Expanding the frontier for edtech that connects
There’s a growing stock of technology platforms optimized for authentic human connection, demonstrating unprecedented scale and flexibility in helping people who otherwise might not meet to forge meaningful connections. For example, organizations like Student Success Agency and Beyond 12 are scaling access to virtual “near peers”–those a few steps ahead in age or experience–to coach students into and through postsecondary institutions.
Other tools are fostering conversations among peers across the globe. Soliya, a virtual exchange program, has honed an ability to host online dialogues where participants— mostly university students—discuss often divisive political and social issues with the support of a trained facilitator (many of whom are program alums). Still other companies, like MentorSpaces and Candoor, are designed to help young professionals from historically underrepresented backgrounds have conversations with more seasoned professionals “in the know” who can lend valuable advice and job referrals.

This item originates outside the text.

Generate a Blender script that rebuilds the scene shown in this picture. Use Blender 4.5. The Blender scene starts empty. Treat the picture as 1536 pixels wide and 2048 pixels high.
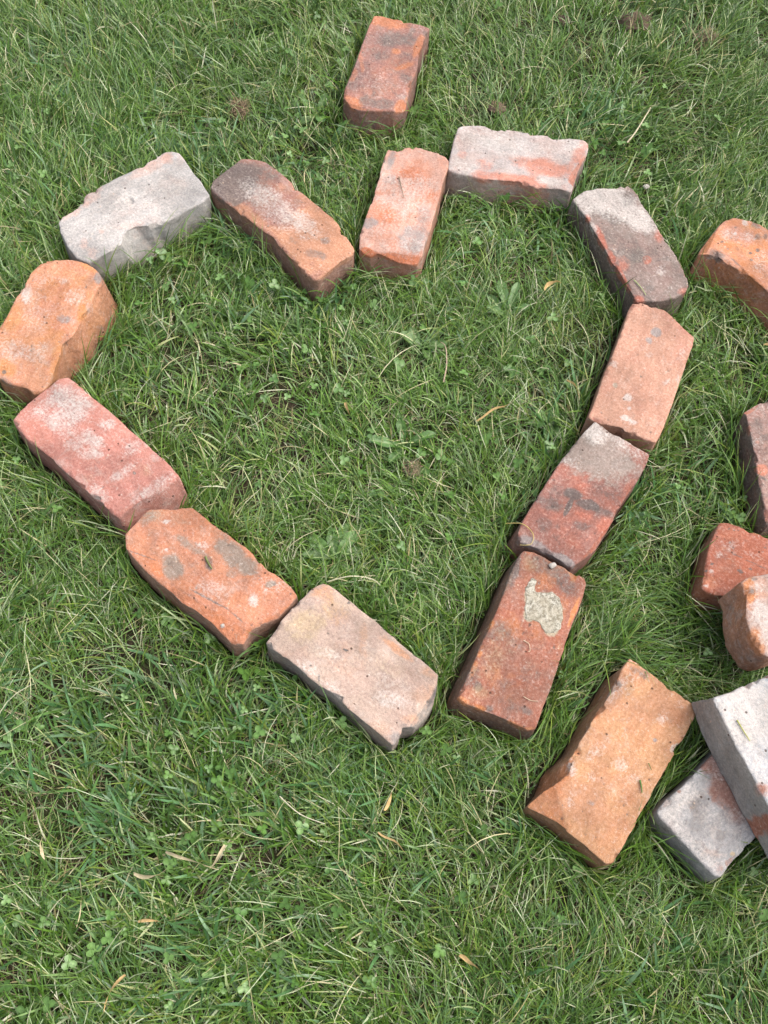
import bpy, bmesh, math, random
import numpy as np

random.seed(7)
RNG = np.random.default_rng(11)
SC = bpy.context.scene
COL = SC.collection

# ------------------------------------------------------------------ camera
def make_camera():
    f, th, ro = 2000.0, math.radians(26.0), math.radians(6.5)
    cam = bpy.data.cameras.new('camera')
    o = bpy.data.objects.new('camera', cam); COL.objects.link(o)
    cam.sensor_fit = 'VERTICAL'; cam.sensor_height = 24.0; cam.sensor_width = 18.0
    cam.lens = f / 2048.0 * 24.0
    cam.clip_start = 0.05; cam.clip_end = 500.0
    X = np.array([1.0, 0, 0]); U = np.array([0, math.cos(th), math.sin(th)])
    D = np.array([0, math.sin(th), -math.cos(th)])
    c, s = math.cos(ro), math.sin(ro)
    R = c * X + s * U; Up = -s * X + c * U
    from mathutils import Matrix
    M = Matrix(((R[0], Up[0], -D[0], 0), (R[1], Up[1], -D[1], 0), (R[2], Up[2], -D[2], 1.292), (0, 0, 0, 1)))
    o.matrix_world = M
    SC.camera = o
make_camera()

# ------------------------------------------------------------------ light: bright overcast, soft sun from the upper right
SUN_EL, SUN_AZ = math.radians(62.0), math.radians(78.0)     # azimuth measured from +Y towards +X
w = bpy.data.worlds.new('World'); SC.world = w; w.use_nodes = True
nt = w.node_tree
bg = nt.nodes['Background']
sky = nt.nodes.new('ShaderNodeTexSky'); sky.sky_type = 'NISHITA'; sky.sun_disc = False
sky.sun_elevation = SUN_EL; sky.sun_rotation = SUN_AZ
sky.air_density = 1.0; sky.dust_density = 6.0; sky.ozone_density = 1.0
hs = nt.nodes.new('ShaderNodeHueSaturation'); hs.inputs['Saturation'].default_value = 0.55      # thin cloud greys the blue
nt.links.new(sky.outputs[0], hs.inputs['Color']); nt.links.new(hs.outputs[0], bg.inputs[0]); bg.inputs[1].default_value = 0.15
sl = bpy.data.lights.new('sun', 'SUN'); sl.energy = 0.6; sl.angle = math.radians(60.0); sl.color = (1.0, 0.975, 0.94)
so = bpy.data.objects.new('sun', sl); COL.objects.link(so)
from mathutils import Vector
sd = Vector((math.sin(SUN_AZ) * math.cos(SUN_EL), math.cos(SUN_AZ) * math.cos(SUN_EL), math.sin(SUN_EL)))
so.rotation_euler = sd.to_track_quat('Z', 'Y').to_euler(); so.location = sd * 10
vs = SC.view_settings
vs.view_transform = 'Standard'; vs.look = 'None'; vs.gamma = 1.0; vs.use_curve_mapping = False
vs.exposure = 1.15
SC.cycles.max_bounces = 6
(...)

Tools like these amount to a rapidly expanding frontier in edtech that reflect what research is pointing schools toward: benefits abound by powering youth connections to coaches, industry professionals, and peers from a wide array of backgrounds. For schools serving students growing up in poverty, these connections pave a path to economic opportunity in the face of stubborn economic segregation.
Daniel recently graduated from Williams with a BA in math and computer science, and now works as a software engineer for a major financial services company. Munim was able to support Daniel at a critical juncture in his journey. “It was my job to help him bridge his success from high school into college,” Munim said. Looking back, Daniel credits his relationship with Munim with pushing him out of his comfort zone—both in the college application process and in life—to cross a bridge he never knew existed.
These are the very bridges schools need to start building.